← Back to team overview

kicad-developers team mailing list archive

Kicad libraries for pcbnew


I've been working on some pcbnew (physical package) libraries for kicad.

It started with me needing some package shapes that are missing
in the kicad libraries, but it quicky turned into an ambition to
create a complete and consistent set of package shapes for the
various component classes (DIP, pinarray, SOIC, QFP, QFN, PLCC,
BGP, chip, ...).

The parts are defined 100% using scripts (perl :-), based
solely on component dimensions and recommended land patters,
gathered from datasheets from various sorces on the web.

This approach greatly reduces the workload when defining hundreds
of parts, and also reduces the efford of changing something - just
change the code and/or the package dimensions and rerun "make" :-)

Each component consists of four shapes:
The (pads or pins) land pattern (DIL/QUAD/... pattern),
the package outline for the silkscreen, and for the 3D view, there's
a package 3D shape and the (SMD or throughhole) 3D pin shape(s).

The exact size, etc. of these shapes is controlled by the
component class, the package name (in some cases) and size
(# of pins), and of course, all the other package dimensions.

The code to define these four shapes (land pattern, silkscreen
outline, package 3D shape and pin 3D shapes) is pretty simple,
and can in many cases be shared between several package classes.

Also, adding an extra component to a class is pretty simple
- the component only needs a package name and its dimensions,
usually only a single line of text (or in some cases, even less :-)
Oddly or irregularly defined classes, such as TO and SMT will need
a little more code and/or specs per package, but it's still doable.

Dimensions are hierarchically defined, so dimensions that are
identical to all components in a class needs to be defined only once.
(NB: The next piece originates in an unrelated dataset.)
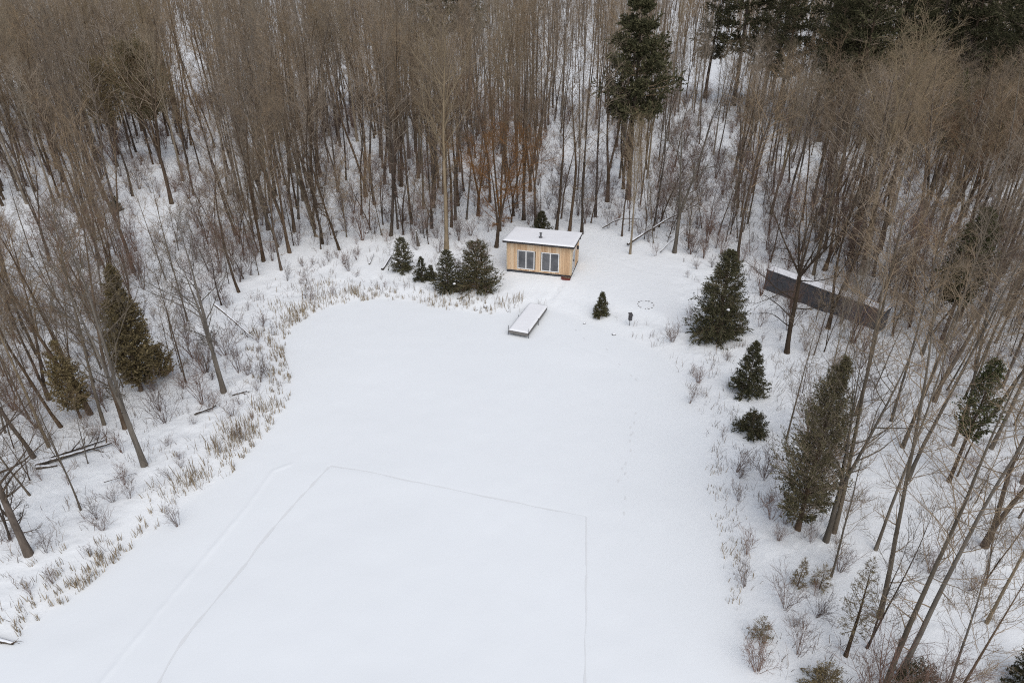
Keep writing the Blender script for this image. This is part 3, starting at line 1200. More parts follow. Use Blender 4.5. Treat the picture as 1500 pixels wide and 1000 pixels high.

The code isn't quite ready for publication yet, but as an example,
here's perl module DIP.pm, that defines the DIP and SDIP packages:


# DIP/SDIP packages
package PCB::DIP; use Carp; @ISA = qw(PCB::Class);

sub setup { my($this,$name) = @_; my($N,$e,$Z) = $this->get(qw(N e Z));
$this->set(A => $e*$N/2, B => ($Z == 300) ? 260 : $Z-$e);
my $ty = ($Z == 300) ? 500 : 750;
$this->inlib(1,$name,'VAL**'); $this->onboard(1,$name,'VAL**');
$this->attr(Po => "0 0 0 15 00000000 00000000 ~~", Li => $name,
Cd => "$name $N $e", Kw => $name, Sc => '00000000',
Ar => "/00000000", Op => 'A A 0'); }

%PART = ('' =>
'unit=mil silk=DIL($A,$Z-$e) pins=DIL body=DIL($A,$B,$H,$h,7,20)'.
'pin3d=DIL(($Z-$B)/2,$H/2+$h,130,$d,$w1,$w2) lw=120',
DIP => 'e=100 Z=300 Pad=630 Dr=203 H=130 h=40 d=20 w1=40 w2=60',
SDIP => 'e= 70 Z=600 Pad=440 Dr=236 H=130 h=40 d=20 w1=30 w2=40');

DIP6M4::Z=400 DIP22M4:Z=400 DIP24M6:::Z=600 DIP28M6:Z=600
DIP32M6:Z=600 DIP36M6:Z=600 DIP40M6:::Z=600 DIP42M6:Z=600
DIP48M6:Z=600 DIP52M6:Z=600 DIP64M7.5:Z=750 DIP64M9:Z=900
SDIP30:Z=400 SDIP42 SDIP52 SDIP56 SDIP64:Z=750);


Originally, I hadn't included the 3D shapes, but the VRML files
used by kicad needs only a very small subset of the VRML
language (only "IndexedFaceSet"s are used :-), so adding
scripted definitions of the 3D shapes was actually pretty easy.

I've "uploaded" my progress so far to

For easy download, the file kicadlibs.tgz
contains a tar archive with all the files.

For each library, there's a pcbnew library (the .mdc and .mod
files) and a sample board (.brd) containing all the components.

For each class, the .dim file contains a table of the dimensions
of all the parts, useful for double-checking, especially of
dimensions that have been calculated (based on other
dimensions, and in some cases, the package name).

The .wrl files with the package 3D shapes are in packages3d/oaa/.

Note: As I said, this is work in progress, so there's lots
of stuff missing, especially in the 3D shapes department,
as the 3D stuff got added recently (about a week ago).

Also, a few of the components aren't quite right, but that'll be
corrected as soon as I get around to double-checking the package
dimensions - this is one of the reasons why I added the .dim files :-)

Some of the 3D shapes are also currently based on incomplete data,
instead using hardcoded "constants", as some of the 3D shape
dimensions haven't been entered yet - I've "cut a few corners"
there (4 now :-), to have something to present to y'all ...


Quidquid latine dictum sit, altum viditur.